THE REQUEST
Take every line that has the string "scene" and copy it out.

INFORMATION PROVIDED
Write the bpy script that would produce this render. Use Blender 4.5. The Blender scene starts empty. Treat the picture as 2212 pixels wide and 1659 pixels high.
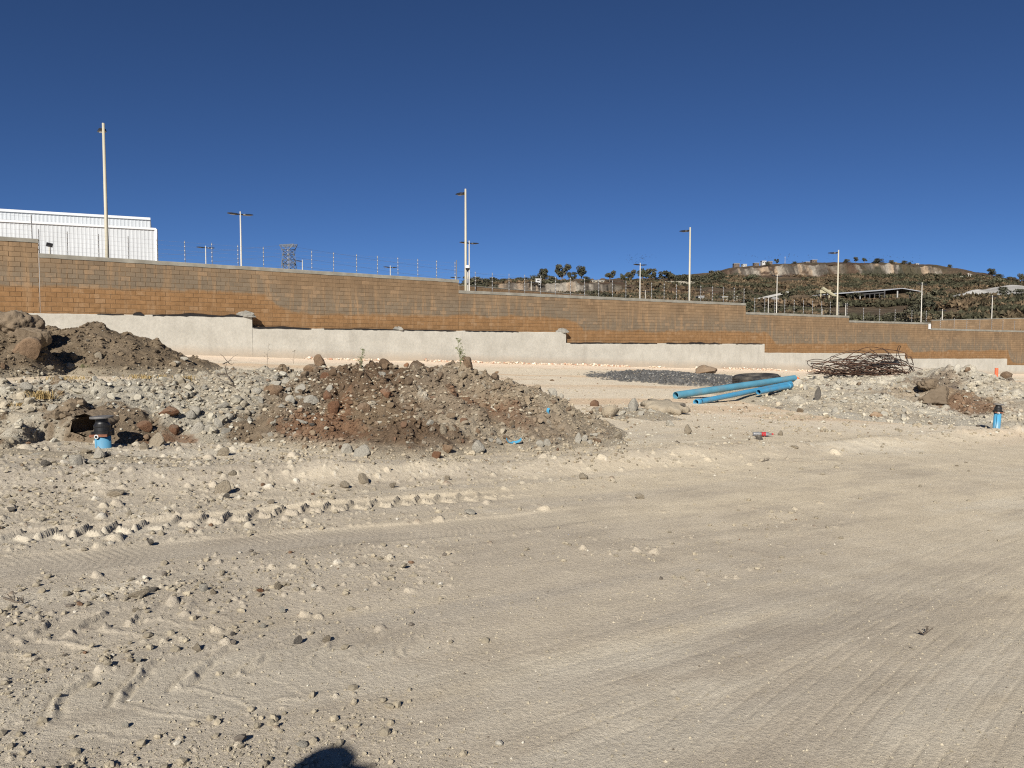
import bpy, math, random
import numpy as np
from mathutils import Vector, Matrix, Euler

R = math.radians
random.seed(7)
scene = bpy.context.scene
col = scene.collection

# ------------------------------------------------------------------ camera
EYE = 1.6
PITCH = R(3.3)
cam_data = bpy.data.cameras.new('camera')
cam_data.sensor_width = 36.0
cam_data.lens = 27.0
cam_data.clip_start = 0.05
cam_data.clip_end = 6000.0
cam = bpy.data.objects.new('camera', cam_data)
cam.location = (0, 0, EYE)
cam.rotation_euler = (math.pi / 2 - PITCH, 0, 0)
col.objects.link(cam)
scene.camera = cam

# ------------------------------------------------------------------ sky and sun
SUN_EL = R(31.0)
SUN_AZ = R(194.0)            # compass style, clockwise from +Y
world = bpy.data.worlds.new('World')
scene.world = world
world.use_nodes = True
wn = world.node_tree
for n in list(wn.nodes):
    wn.nodes.remove(n)
wo = wn.nodes.new('ShaderNodeOutputWorld')
bg = wn.nodes.new('ShaderNodeBackground')
sky = wn.nodes.new('ShaderNodeTexSky')
sky.sky_type = 'NISHITA'
sky.sun_disc = False
sky.sun_elevation = SUN_EL
sky.sun_rotation = SUN_AZ
sky.altitude = 1900.0
sky.air_density = 0.55
sky.dust_density = 0.6
sky.ozone_density = 9.0
bg.inputs['Strength'].default_value = 0.05
wn.links.new(sky.outputs[0], bg.inputs['Color'])
wn.links.new(bg.outputs[0], wo.inputs['Surface'])

sun_data = bpy.data.lights.new('sun', 'SUN')
sun_data.energy = 5.0
sun_data.angle = R(0.53)
sun_data.color = (1.0, 0.945, 0.86)
sun = bpy.data.objects.new('sun', sun_data)
sdir = Vector((math.sin(SUN_AZ) * math.cos(SUN_EL), math.cos(SUN_AZ) * math.cos(SUN_EL), math.sin(SUN_EL)))
sun.rotation_euler = sdir.to_track_quat('Z', 'Y').to_euler()
sun.location = (20, -60, 60)
col.objects.link(sun)

vs = scene.view_settings
scene.display_settings.display_device = 'sRGB'
vs.view_transform = 'Standard'
vs.look = 'None'
vs.exposure = 0.55
vs.gamma = 1.0
vs.use_curve_mapping = False
scene.cycles.use_denoising = False
scene.cycles.filter_width = 1.15
scene.cycles.max_bounces = 5
scene.cycles.diffuse_bounces = 3
scene.cycles.transparent_max_bounces = 6

# ------------------------------------------------------------------ noise (numpy)
def h2(ix, iy, s):
    a = (ix.astype(np.uint32) * np.uint32(374761393) + iy.astype(np.uint32) * np.uint32(668265263)
         + np.uint32((s * 974711 + 12345) & 0xFFFFFFFF))
    a = (a ^ (a >> np.uint32(13))) * np.uint32(1274126177)
    a = (a ^ (a >> np.uint32(15))) * np.uint32(2246822519)
    a ^= a >> np.uint32(16)
    return a.astype(np.float32) * np.float32(1 / 4294967296.0)

def vn(x, y, s=0):
    fx = np.floor(x); fy = np.floor(y)
    ix = fx.astype(np.int64); iy = fy.astype(np.int64)
    tx = x - fx; ty = y - fy
    tx = tx * tx * tx * (tx * (tx * 6 - 15) + 10)
    ty = ty * ty * ty * (ty * (ty * 6 - 15) + 10)
    a = h2(ix, iy, s); b = h2(ix + 1, iy, s); c = h2(ix, iy + 1, s); d = h2(ix + 1, iy + 1, s)
    return (a + (b - a) * tx) * (1 - ty) + (c + (d - c) * tx) * ty

def fbm(x, y, octs=4, s=0, gain=0.5, lac=2.03):
    """roughly -1..1"""
    r = np.zeros_like(x); a = 1.0; t = 0.0
    for i in range(octs):
        r += a * (vn(x, y, s + i * 17) * 2 - 1); t += a
        a *= gain
        x, y = (x * 0.8 - y * 0.6) * lac + 3.7, (x * 0.6 + y * 0.8) * lac - 1.3
    return r / t

def bumps(x, y, cell, s, dens=0.6, rmin=0.2, rmax=0.5, flat=0.7):
    """half buried stones as a height field: height, per-stone random, 0..1 cover"""
    X = x / cell; Y = y / cell
    ix = np.floor(X).astype(np.int64); iy = np.floor(Y).astype(np.int64)
    H = np.zeros_like(x); ID = np.zeros_like(x)
    for dx in (-1, 0, 1):
        for dy in (-1, 0, 1):
            cx = ix + dx; cy = iy + dy
            r0 = h2(cx, cy, s); px = cx + h2(cx, cy, s + 1); py = cy + h2(cx, cy, s + 2)
            rr = rmin + (rmax - rmin) * h2(cx, cy, s + 3) ** 2
            an = h2(cx, cy, s + 4) * 6.283
            ca = np.cos(an); sa = np.sin(an)
            ux = (X - px); uy = (Y - py)
            a = (ux * ca + uy * sa); b = (-ux * sa + uy * ca) * 1.45
            # squarish super-ellipse with a tilted top
            q = (np.abs(a) ** 2.6 + np.abs(b) ** 2.6) / rr ** 2.6
            hh = np.sqrt(np.clip(1 - q, 0, 1)) * rr * cell * flat * (1 + 0.5 * a / rr)
            hh = np.where(r0 < dens, hh, 0)
            m = hh > H
            H = np.where(m, hh, H); ID = np.where(m, h2(cx, cy, s + 5), ID)
    return H, ID, np.clip(H / (0.12 * cell), 0, 1)

def sstep(a, b, x):
    t = np.clip((x - a) / (b - a), 0, 1)
    return t * t * (3 - 2 * t)

# ------------------------------------------------------------------ survey helpers: sight line of the survey frame (2212 x 1659) to a point in the place
CP, SP = math.cos(PITCH), math.sin(PITCH)
FU = 1659.0
def ray(u, v):
    dx = (u - 1106) / FU; dy = (829.5 - v) / FU
    return dx, CP + dy * SP, dy * CP - SP

def at(u, v, Y):
    a, b, c = ray(u, v); t = Y / b
    return Vector((a * t, Y, EYE + c * t))

GA, GB = -0.050, 0.005
def plane(x, y):
    """the site falls gently to the right"""
    xs = np.where(x > 0, 90 * np.tanh(np.maximum(x, 0) / 90), 60 * np.tanh(np.minimum(x, 0) / 60))
    ys = 120 * np.tanh(y / 120)
    return GA * xs + GB * ys

def onplane(u, v):
    a, b, c = ray(u, v)
    t = EYE / (GA * a + GB * b - c)
    return Vector((a * t, b * t, EYE + c * t))

# boundary wall line in plan
WA = np.array([-18.3, 32.7]); WD = np.array([42.5, 29.0]); WD = WD / np.linalg.norm(WD)
WN = np.array([WD[1], -WD[0]])            # towards the camera
WYAW = math.atan2(WD[1], WD[0])
def wall_at(u, v, off=0.0):
    """point on the wall plane (off metres in front of it) -> s along wall, z"""
    a, b, c = ray(u, v)
    t = (WA @ WN + off) / (a * WN[0] + b * WN[1])
    p = np.array([a * t, b * t])
    return float((p - WA) @ WD), EYE + c * t
def wall_pt(s, off, z):
    p = WA + WD * s + WN * off
    return Vector((p[0], p[1], z))

# ------------------------------------------------------------------ tyre marks, berms
def path_coords(x, y, pts, reach):
    """signed offset t and arc length s of every point near a polyline (else nan)"""
    P = np.array(pts, float)
    # resample smoothly
    n = 40
    k = np.linspace(0, len(P) - 1, n)
    i = np.clip(np.floor(k).astype(int), 0, len(P) - 2); f = k - i
    p0 = P[np.clip(i - 1, 0, len(P) - 1)]; p1 = P[i]; p2 = P[i + 1]; p3 = P[np.clip(i + 2, 0, len(P) - 1)]
    f = f[:, None]
    Q = 0.5 * ((2 * p1) + (-p0 + p2) * f + (2 * p0 - 5 * p1 + 4 * p2 - p3) * f ** 2 + (-p0 + 3 * p1 - 3 * p2 + p3) * f ** 3)
    L = np.concatenate([[0], np.cumsum(np.linalg.norm(np.diff(Q, axis=0), axis=1))])
    T = np.full(x.shape, np.nan); S = np.full(x.shape, np.nan)
    best = np.full(x.shape, reach)
    inside = (x > Q[:, 0].min() - reach) & (x < Q[:, 0].max() + reach) & (y > Q[:, 1].min() - reach) & (y < Q[:, 1].max() + reach)
    idx = np.nonzero(inside)[0]
    xx = x[idx]; yy = y[idx]; bb = best[idx]; tt = T[idx]; ss = S[idx]
    for j in range(n - 1):
        d = Q[j + 1] - Q[j]; l = np.linalg.norm(d)
        if l < 1e-6:
            continue
        d = d / l
        rx = xx - Q[j, 0]; ry = yy - Q[j, 1]
        sp = rx * d[0] + ry * d[1]
        sc_ = np.clip(sp, 0, l)
        ox = rx - sc_ * d[0]; oy = ry - sc_ * d[1]
        dist = np.sqrt(ox * ox + oy * oy)
        m = dist < bb
        bb = np.where(m, dist, bb)
        tt = np.where(m, np.sign(-rx * d[1] + ry * d[0]) * dist, tt)
        ss = np.where(m, L[j] + sc_, ss)
    T[idx] = tt; S[idx] = ss
    return T, S, L[-1]

def px_path(pts):
    return [tuple(onplane(u, v))[:2] for u, v in pts]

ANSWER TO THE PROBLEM
Write the bpy script that would produce this render. Use Blender 4.5. The Blender scene starts empty. Treat the picture as 2212 pixels wide and 1659 pixels high.
scene = bpy.context.scene
col = scene.collection
scene.camera = cam
scene.world = world
vs = scene.view_settings
scene.display_settings.display_device = 'sRGB'
scene.cycles.use_denoising = False
scene.cycles.filter_width = 1.15
scene.cycles.max_bounces = 5
scene.cycles.diffuse_bounces = 3
scene.cycles.transparent_max_bounces = 6